Senator Mitch McConnell of Kentucky announced on Thursday he will not be seeking reelection next year at the end of his term, bringing to a close a four-decade career in the Senate.
“Representing our commonwealth has been the honor of my lifetime. I will not seek this honor an eighth time,” McConnell said in a floor speech. “My current term in the Senate will be my last.”
“Thanks to Ronald Reagan’s determination, the work of strengthening American hard power was well underway when I arrived in the Senate,” he continued. “But since then, we’ve allowed that power to atrophy. And today, a dangerous world threatens to outpace the work of rebuilding it. So, lest any of our colleagues still doubt my intentions for the remainder of my term: I have some unfinished business to attend to.”
The Republican, who made the announcement on his 83rd birthday, was the longest-serving Senate party leader in U.S. history, spending nearly 20 years leading the GOP conference in the upper house through multiple presidential administrations, including a stint from 2015 to 2021 as Senate Majority Leader.
John Thune of South Dakota was recently elected to replace McConnell as Senate Majority Leader in the new Congress.
McConnell, first elected in 1984, spent his final years in office clashing with Donald Trump, becoming one of the rare members of the party to split with the GOP standard-bearer.

The senator was the sole Republican to oppose the Trump administration’s nominations of Tulsi Gabbard to be Director of National Intelligence and Robert F. Kennedy Jr. as head of the Department of Health and Human Services. McConnell cited his own experience of polio as one of his reasons for not supporting Kennedy, a longtime conspiracy theorist and anti-vaxxer.
McConnell also opposed the nomination of Defense Secretary Pete Hegseth.
These stances earned fierce condemnations from Trump, who earlier this month accused McConnell of letting “the Republican party go to hell.”
“If I didn't come along, the Republican party wouldn't even exist right now,” Trump said. “Mitch McConnell never really had it. He had an ability to raise money because of his position as leader, which anybody could do.”
The rift began long before Trump’s reelection, however.
McConnell broke with many in his party and accepted Joe Biden’s 2020 election win. He put further distance between himself and the MAGA core by declaring Trump “morally responsible” for the January 6, 2021, insurrection at the U.S. Capitol.
At the same time, McConnell also helped deliver Trump’s impeachment acquittal in the Senate over the Capitol riot.
Prior to the 2020 election, McConnell helped set the stage for a key part of Trump’s legacy.
In late 2020, the senator helped secure Trump’s nomination of Amy Coney Barrett to the Supreme Court roughly a week before the presidential election, after opposing President Obama’s election-year nomination of Merrick Garland to the high court four years earlier.
The first Trump administration also passed its signature set of tax cuts while McConnell led the Senate GOP.

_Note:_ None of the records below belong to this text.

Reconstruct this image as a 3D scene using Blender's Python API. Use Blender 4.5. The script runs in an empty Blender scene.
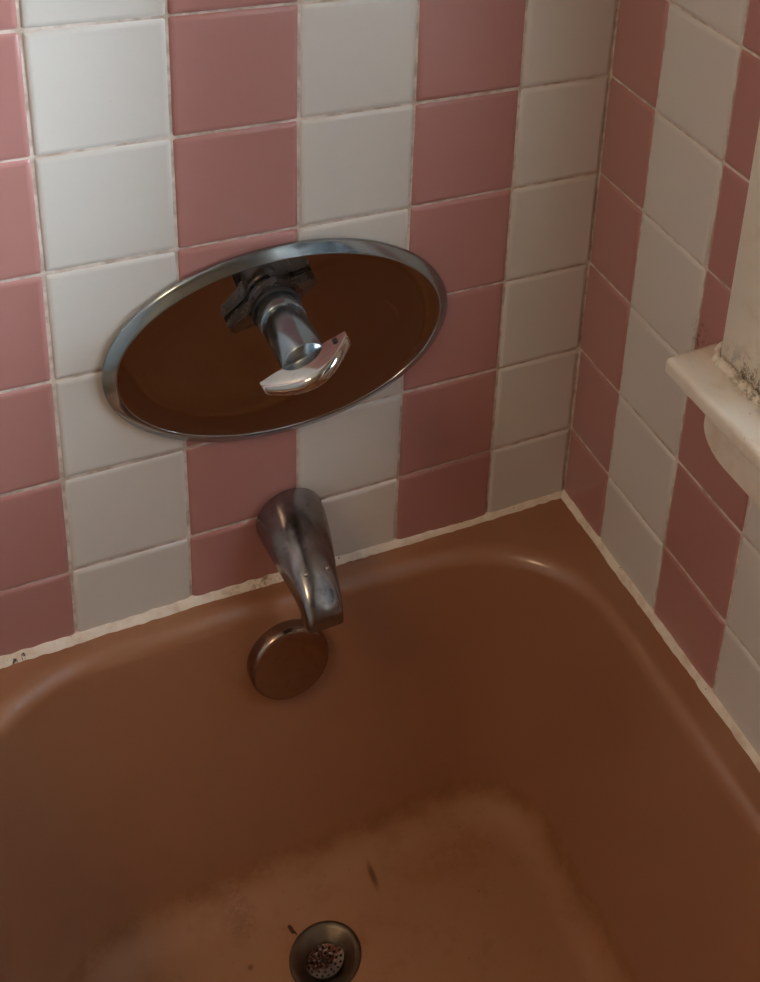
import bpy, bmesh, math, random
from mathutils import Vector, Matrix
random.seed(7)
S = 0.1085                       # one tile pitch in metres; shapes below are given in tile pitches
scene = bpy.context.scene
C = scene.collection

# ------------------------------------------------------------------ camera, world, light, exposure
cam_data = bpy.data.cameras.new('camera')
cam = bpy.data.objects.new('camera', cam_data); C.objects.link(cam)
right = Vector((0.8782, -0.4709, 0.0839)); down = Vector((-0.1236, -0.3929, -0.9112)); fwd = Vector((0.462, 0.7899, -0.4032))
M = Matrix((right, -down, -fwd)).transposed().to_4x4()
M.translation = Vector((-5.7486, -8.8189, 8.5438)) * S
cam.matrix_world = M
cam_data.sensor_fit = 'AUTO'; cam_data.sensor_width = 36
cam_data.lens = 1261.5 * 36 / 982
cam_data.shift_x = (380 - 553.25) / 982
cam_data.shift_y = (80.29 - 491) / 982
cam_data.clip_start = 0.01
scene.camera = cam

world = bpy.data.worlds.new('world'); scene.world = world; world.use_nodes = True
bg = world.node_tree.nodes['Background']; bg.inputs[0].default_value = (0.62, 0.8, 1.0, 1); bg.inputs[1].default_value = 3.0

ld = bpy.data.lights.new('window_daylight', 'AREA'); ld.shape = 'RECTANGLE'; ld.size = 3.4; ld.size_y = 1.4
ld.energy = 370; ld.color = (0.77, 0.90, 1.0)
lo = bpy.data.objects.new('window_daylight', ld); C.objects.link(lo)
lo.location = Vector((3.2, -15.2, 8.8)) * S
lo.rotation_euler = (math.radians(90), 0, math.radians(90)); # faces -x
lo.rotation_euler = (Vector((-1, 0.0, -0.10))).to_track_quat('-Z', 'Y').to_euler()

ll = bpy.data.lights.new('ceiling_lamp', 'AREA'); ll.shape = 'DISK'; ll.size = .5; ll.energy = 7.5; ll.color = (1.0, .66, .38)
lp = bpy.data.objects.new('ceiling_lamp', ll); C.objects.link(lp)      # the warm room lamp on the ceiling behind the camera
lp.location = Vector((-15.2, -9.0, 17.6)) * S

scene.view_settings.view_transform = 'Standard'; scene.view_settings.look = 'None'
scene.view_settings.gamma = 1; scene.view_settings.use_curve_mapping = False
scene.view_settings.exposure = 0.62
scene.cycles.use_denoising = True
scene.cycles.max_bounces = 10; scene.cycles.diffuse_bounces = 6; scene.cycles.glossy_bounces = 6
scene.cycles.sample_clamp_indirect = 4

# ------------------------------------------------------------------ material helpers
class N:
    def __init__(s, name):
        s.m = bpy.data.materials.new(name); s.m.use_nodes = True
        s.t = s.m.node_tree; s.b = s.t.nodes['Principled BSDF']; s.L = s.t.links
        s.geo = s.t.nodes.new('ShaderNodeNewGeometry').outputs['Position']
    def n(s, typ, **kw):
        x = s.t.nodes.new(typ)
        for k, v in kw.items(): setattr(x, k, v)
        return x
    def put(s, sock, v):
        if hasattr(v, 'is_linked') or isinstance(v, bpy.types.NodeSocket): s.L.new(v, sock)
        else: sock.default_value = v
    def noise(s, scale, detail=3, rough=.55, vec=None, stretch=None):
        x = s.n('ShaderNodeTexNoise'); x.inputs['Scale'].default_value = scale
        x.inputs['Detail'].default_value = detail; x.inputs['Roughness'].default_value = rough
        v = vec or s.geo
        if stretch:
            mp = s.n('ShaderNodeMapping'); mp.inputs['Scale'].default_value = stretch; s.L.new(v, mp.inputs[0]); v = mp.outputs[0]
        s.L.new(v, x.inputs['Vector']); return x.outputs['Fac']
    def ramp(s, f, a, b, lo=0., hi=1.):
        x = s.n('ShaderNodeMapRange', interpolation_type='SMOOTHSTEP')
        s.put(x.inputs[0], f); x.inputs[1].default_value = a; x.inputs[2].default_value = b
        x.inputs[3].default_value = lo; x.inputs[4].default_value = hi; return x.outputs[0]
    def math(s, op, a, b=0.):
        x = s.n('ShaderNodeMath', operation=op); s.put(x.inputs[0], a); s.put(x.inputs[1], b); return x.outputs[0]
    def mix(s, f, a, b, mode='MIX'):
        x = s.n('ShaderNodeMix', data_type='RGBA', blend_type=mode)
        s.put(x.inputs[0], f); s.put(x.inputs[6], a); s.put(x.inputs[7], b); return x.outputs[2]
    def spot(s, c, r, soft=.5):
        """1 inside an ellipsoid at c (tile units) of radii r, falling to 0 outside"""
        mp = s.n('ShaderNodeMapping', vector_type='POINT')
        mp.inputs['Scale'].default_value = [1/(S*q) for q in r]
        mp.inputs['Location'].default_value = [-c[i]/r[i] for i in range(3)]
        s.L.new(s.geo, mp.inputs[0])
        l = s.n('ShaderNodeVectorMath', operation='LENGTH'); s.L.new(mp.outputs[0], l.inputs[0])
        return s.ramp(l.outputs['Value'], 1.0, soft)
    def bump(s, h, strength=.3, dist=.001):
        x = s.n('ShaderNodeBump'); x.inputs['Strength'].default_value = strength; x.inputs['Distance'].default_value = dist
        s.put(x.inputs['Height'], h); s.L.new(x.outputs[0], s.b.inputs['Normal'])
    def set(s, **kw):
        for k, v in kw.items(): s.put(s.b.inputs[k.replace('_', ' ')], v)
        return s.m
def rgb(r, g, b): return (r, g, b, 1)

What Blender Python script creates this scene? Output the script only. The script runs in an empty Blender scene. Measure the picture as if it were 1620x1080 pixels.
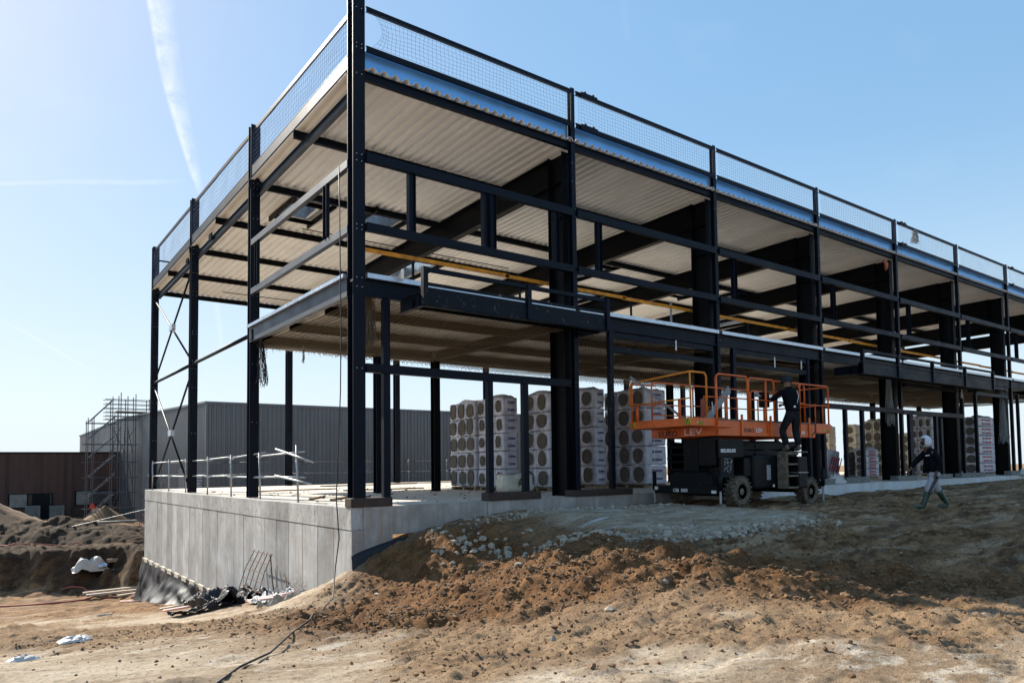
import bpy, bmesh, math, random
import numpy as np
from mathutils import Vector, Matrix, noise as mnoise
random.seed(7)
S = bpy.context.scene
C = S.collection
R_ = math.radians

# ------------------------------------------------------------------ camera, sky, sun
YAW, PITCH, ROLL = 0.6660, 0.0507, -0.0143
CAM = Vector((-6.2764, -14.4516, 0.81))
FWD = Vector((math.sin(YAW)*math.cos(PITCH), math.cos(YAW)*math.cos(PITCH), math.sin(PITCH)))
r0 = Vector((math.cos(YAW), -math.sin(YAW), 0)); u0 = r0.cross(FWD)
RGT = r0*math.cos(ROLL) + u0*math.sin(ROLL); UPV = -r0*math.sin(ROLL) + u0*math.cos(ROLL)
cd = bpy.data.cameras.new("camera"); cam = bpy.data.objects.new("camera", cd); C.objects.link(cam)
M = Matrix.Identity(4)
for i in range(3):
    M[i][0] = RGT[i]; M[i][1] = UPV[i]; M[i][2] = -FWD[i]; M[i][3] = CAM[i]
cam.matrix_world = M
cd.sensor_width = 36; cd.lens = 36*1150.14/1620
cd.shift_x = (810-857.47)/1620; cd.shift_y = (678.6-540)/1620
cd.clip_start = 0.1; cd.clip_end = 4000
S.camera = cam

SUN_AZ = R_(-11.0)       # from +Y towards +X (negative: towards -X)
SUN_EL = R_(35.0)
sd = bpy.data.lights.new("sun", 'SUN'); sun = bpy.data.objects.new("sun", sd); C.objects.link(sun)
sdir = Vector((math.sin(SUN_AZ)*math.cos(SUN_EL), math.cos(SUN_AZ)*math.cos(SUN_EL), math.sin(SUN_EL)))
sun.rotation_euler = sdir.to_track_quat('Z', 'Y').to_euler()
sd.energy = 5.0; sd.angle = R_(0.53); sd.color = (1.0, 0.93, 0.82)

W = bpy.data.worlds.new("World"); S.world = W; W.use_nodes = True
nt = W.node_tree; bg = nt.nodes['Background']
sky = nt.nodes.new('ShaderNodeTexSky'); sky.sky_type = 'NISHITA'; sky.sun_disc = False
sky.sun_elevation = SUN_EL; sky.sun_rotation = SUN_AZ
sky.air_density = 1.0; sky.dust_density = 0.35; sky.ozone_density = 2.2; sky.altitude = 100
bg.inputs[1].default_value = 0.15
# thin high cloud: contrails drawn along fixed directions of the sky
def px_dir(px, py):
    return (FWD + RGT*((px-857.47)/1150.14) - UPV*((py-678.6)/1150.14)).normalized()
def NN(t): return nt.nodes.new(t)
def math_node(op, a, b=None, c=None, clamp=False):
    n = NN('ShaderNodeMath'); n.operation = op; n.use_clamp = clamp
    for i, v in enumerate((a, b, c)):
        if v is None: continue
        if isinstance(v, (int, float)): n.inputs[i].default_value = v
        else: nt.links.new(v, n.inputs[i])
    return n.outputs[0]
geo = NN('ShaderNodeTexCoord').outputs['Generated']
def vdot(v):
    n = NN('ShaderNodeVectorMath'); n.operation = 'DOT_PRODUCT'
    nt.links.new(geo, n.inputs[0]); n.inputs[1].default_value = v; return n.outputs['Value']
nz = NN('ShaderNodeTexNoise'); nz.inputs['Scale'].default_value = 38; nz.inputs['Detail'].default_value = 6
nz.inputs['Roughness'].default_value = 0.65; nz.inputs['Distortion'].default_value = 0.6
nt.links.new(geo, nz.inputs['Vector'])
nz2 = NN('ShaderNodeTexNoise'); nz2.inputs['Scale'].default_value = 9; nz2.inputs['Detail'].default_value = 3
nt.links.new(geo, nz2.inputs['Vector'])
def trail(a, b, w0, w1, skew, strength, soft):
    A = px_dir(*a); B = px_dir(*b); n = A.cross(B).normalized(); t = (B-A); L = t.length; t.normalize()
    s = math_node('DIVIDE', math_node('SUBTRACT', vdot(t), A.dot(t)), L)
    s01 = math_node('MAXIMUM', math_node('MINIMUM', s, 1.0), 0.0)
    w = math_node('ADD', w0, math_node('MULTIPLY', s01, w1-w0))
    d = math_node('ADD', vdot(n), math_node('MULTIPLY', math_node('SUBTRACT', nz2.outputs[0], 0.5), 0.010))
    dd = math_node('ADD', math_node('DIVIDE', d, w), skew)
    core = math_node('SUBTRACT', 1.0, math_node('ABSOLUTE', dd), clamp=True)
    core = math_node('POWER', core, 0.8)
    f = math_node('MULTIPLY', core, math_node('ADD', 0.55, math_node('MULTIPLY', math_node('SUBTRACT', nz.outputs[0], 0.42), soft)), clamp=True)
    e0 = math_node('MULTIPLY', math_node('ADD', s, 0.02), 14, clamp=True)
    e1 = math_node('MULTIPLY', math_node('SUBTRACT', 1.02, s), 6, clamp=True)
    return math_node('MULTIPLY', math_node('MULTIPLY', f, math_node('MULTIPLY', e0, e1)), strength)
def trail2(a, b, edge, wmax, strength):
    """contrail with a crisp left edge that feathers out to the right"""
    A = px_dir(*a); B = px_dir(*b); n = A.cross(B).normalized()
    if n.dot(RGT) < 0: n = -n
    t = (B-A); L = t.length; t.normalize()
    s = math_node('DIVIDE', math_node('SUBTRACT', vdot(t), A.dot(t)), L)
    s01 = math_node('MAXIMUM', math_node('MINIMUM', s, 1.0), 0.0)
    bow = math_node('SINE', math_node('MULTIPLY', s01, 3.1416))
    d = math_node('ADD', vdot(n), math_node('MULTIPLY', math_node('SUBTRACT', nz2.outputs[0], 0.5), 0.007))
    d = math_node('ADD', d, math_node('MULTIPLY', bow, 0.006))
    up = math_node('SUBTRACT', 1.0, s01)
    w = math_node('ADD', 0.004, math_node('MULTIPLY', math_node('POWER', s01, 0.7), wmax))
    fe = math_node('SUBTRACT', 1.0, math_node('DIVIDE', d, w), clamp=True)
    fe = math_node('MULTIPLY', fe, math_node('ADD', 0.35, math_node('MULTIPLY', math_node('SUBTRACT', nz.outputs[0], 0.40), 4.0)), clamp=True)
    le = math_node('DIVIDE', math_node('ADD', d, edge), edge, clamp=True)
    core = math_node('MULTIPLY', math_node('SUBTRACT', 1.0, math_node('DIVIDE', math_node('ABSOLUTE', d), edge), clamp=True), 0.55)
    f = math_node('MAXIMUM', math_node('MULTIPLY', fe, le), core)
    e0 = math_node('MULTIPLY', math_node('ADD', s, 0.02), 8, clamp=True)
    e1 = math_node('MULTIPLY', math_node('SUBTRACT', 1.10, s), 6, clamp=True)
    return math_node('MULTIPLY', math_node('MULTIPLY', f, math_node('MULTIPLY', e0, e1)), strength)
trs = [trail2((318, 312), (228, -30), 0.0035, 0.026, 0.60),
       trail((352, 560), (338, 440), 0.003, 0.006, 0.0, 0.30, 1.5),
       trail((-60, 292), (290, 288), 0.003, 0.004, 0.0, 0.35, 1.0),
       trail((5, 510), (150, 588), 0.002, 0.002, 0.0, 0.35, 1.0),
       trail((985, -20), (995, 70), 0.008, 0.005, 0.0, 0.05, 2.0)]
tot = trs[0]
for t_ in trs[1:]: tot = math_node('MAXIMUM', tot, t_)
# faint veil of thin cloud
mp = NN('ShaderNodeMapping'); mp.inputs['Scale'].default_value = (2.2, 5.0, 6.0)
nt.links.new(geo, mp.inputs[0])
nz3 = NN('ShaderNodeTexNoise'); nz3.inputs['Scale'].default_value = 1.4; nz3.inputs['Detail'].default_value = 7
nt.links.new(mp.outputs[0], nz3.inputs['Vector'])
veil = math_node('MULTIPLY', math_node('SUBTRACT', nz3.outputs[0], 0.55, clamp=True), 0.4, clamp=True)
tot = math_node('MAXIMUM', tot, veil)
gam = NN('ShaderNodeGamma'); gam.inputs[1].default_value = 0.29; nt.links.new(sky.outputs[0], gam.inputs[0])
mixs = NN('ShaderNodeMix'); mixs.data_type = 'RGBA'
nt.links.new(tot, mixs.inputs[0]); hs = NN('ShaderNodeHueSaturation'); hs.inputs['Saturation'].default_value = 2.45; hs.inputs['Value'].default_value = 1.98; nt.links.new(gam.outputs[0], hs.inputs['Color']); 
hz = math_node('POWER', math_node('SUBTRACT', 1.0, math_node('DIVIDE', vdot((0, 0, 1)), 0.42), clamp=True), 1.6)
hzm = NN('ShaderNodeMix'); hzm.data_type = 'RGBA'; nt.links.new(math_node('MULTIPLY', hz, 0.92), hzm.inputs[0]); nt.links.new(hs.outputs[0], hzm.inputs[6]); hzm.inputs[7].default_value = (2.75, 3.2, 3.6, 1)
nt.links.new(hzm.outputs[2], mixs.inputs[6])
mixs.inputs[7].default_value = (3.6, 3.8, 3.9, 1)
nt.links.new(mixs.outputs[2], bg.inputs[0])
S.view_settings.view_transform = 'Standard'; S.view_settings.look = 'None'
S.view_settings.exposure = 0.95; S.view_settings.gamma = 1.0
S.render.engine = 'CYCLES'
S.cycles.max_bounces = 8

# ------------------------------------------------------------------ materials
def mat(name, col, rough=0.6, metal=0.0, var=0.15, scale=3.0, bump=0.0, bscale=30.0, col2=None, spec=0.5,
        stretch=(1, 1, 1), contrast=1.0, emit=None, detail=5, alpha=None):
    m = bpy.data.materials.new(name); m.use_nodes = True; t = m.node_tree; N = t.nodes; L = t.links
    b = N['Principled BSDF']
    tc = N.new('ShaderNodeTexCoord'); mp = N.new('ShaderNodeMapping'); mp.inputs['Scale'].default_value = stretch
    L.new(tc.outputs['Object'], mp.inputs[0])
    no = N.new('ShaderNodeTexNoise'); no.inputs['Scale'].default_value = scale; no.inputs['Detail'].default_value = detail
    no.inputs['Roughness'].default_value = 0.6
    L.new(mp.outputs[0], no.inputs['Vector'])
    cr = N.new('ShaderNodeValToRGB')
    c2 = col2 if col2 else tuple(max(0, c*(1-2*var)) for c in col)
    c1 = col if col2 else tuple(min(1, c*(1+var)) for c in col)
    h = 0.22/contrast
    cr.color_ramp.elements[0].position = 0.5-h; cr.color_ramp.elements[0].color = (*c2, 1)
    cr.color_ramp.elements[1].position = 0.5+h; cr.color_ramp.elements[1].color = (*c1, 1)
    L.new(no.outputs[0], cr.inputs[0]); L.new(cr.outputs[0], b.inputs['Base Color'])
    rr = N.new('ShaderNodeMapRange'); rr.inputs[1].default_value = 0.3; rr.inputs[2].default_value = 0.7
    rr.inputs[3].default_value = max(0.02, rough-0.08); rr.inputs[4].default_value = min(1, rough+0.1)
    L.new(no.outputs[0], rr.inputs[0]); L.new(rr.outputs[0], b.inputs['Roughness'])
    b.inputs['Metallic'].default_value = metal; b.inputs['Specular IOR Level'].default_value = spec
    if bump:
        n2 = N.new('ShaderNodeTexNoise'); n2.inputs['Scale'].default_value = bscale; n2.inputs['Detail'].default_value = 4
        L.new(mp.outputs[0], n2.inputs['Vector'])
        bp = N.new('ShaderNodeBump'); bp.inputs['Strength'].default_value = bump; bp.inputs['Distance'].default_value = 0.02
        L.new(n2.outputs[0], bp.inputs['Height']); L.new(bp.outputs[0], b.inputs['Normal'])
    if emit: b.inputs['Emission Color'].default_value = (*emit, 1); b.inputs['Emission Strength'].default_value = 1
    if alpha is not None: b.inputs['Alpha'].default_value = alpha
    return m

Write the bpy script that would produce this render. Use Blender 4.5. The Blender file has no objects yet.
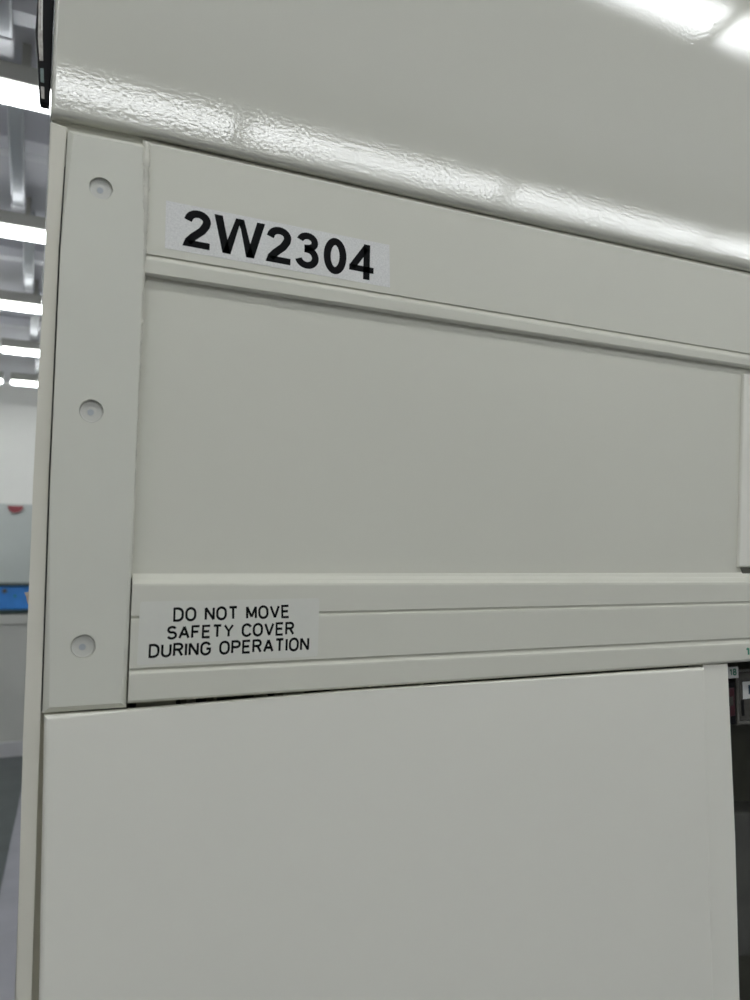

In addition to a complicated relationship with the president, McConnell’s final act also saw the Kentuckian battle a series of health problems and concerns about his fitness to serve.
McConnell reportedly suffered multiple falls at the Capitol in recent weeks and was later pictured being pushed in a wheelchair.
In 2023, McConnell also alarmed observers when he froze and appeared unable to answer a question at a press event in Kentucky.
McConnell’s final term sees Republicans once again holding unified control of both houses of Congress and the White House.
The Trump administration, however, has concentrated most of its political capital outside of the legislature, instead preferring to use Elon Musk’s Department of Government Efficiency initiative to slash spending and cancel contracts without waiting for congressional input.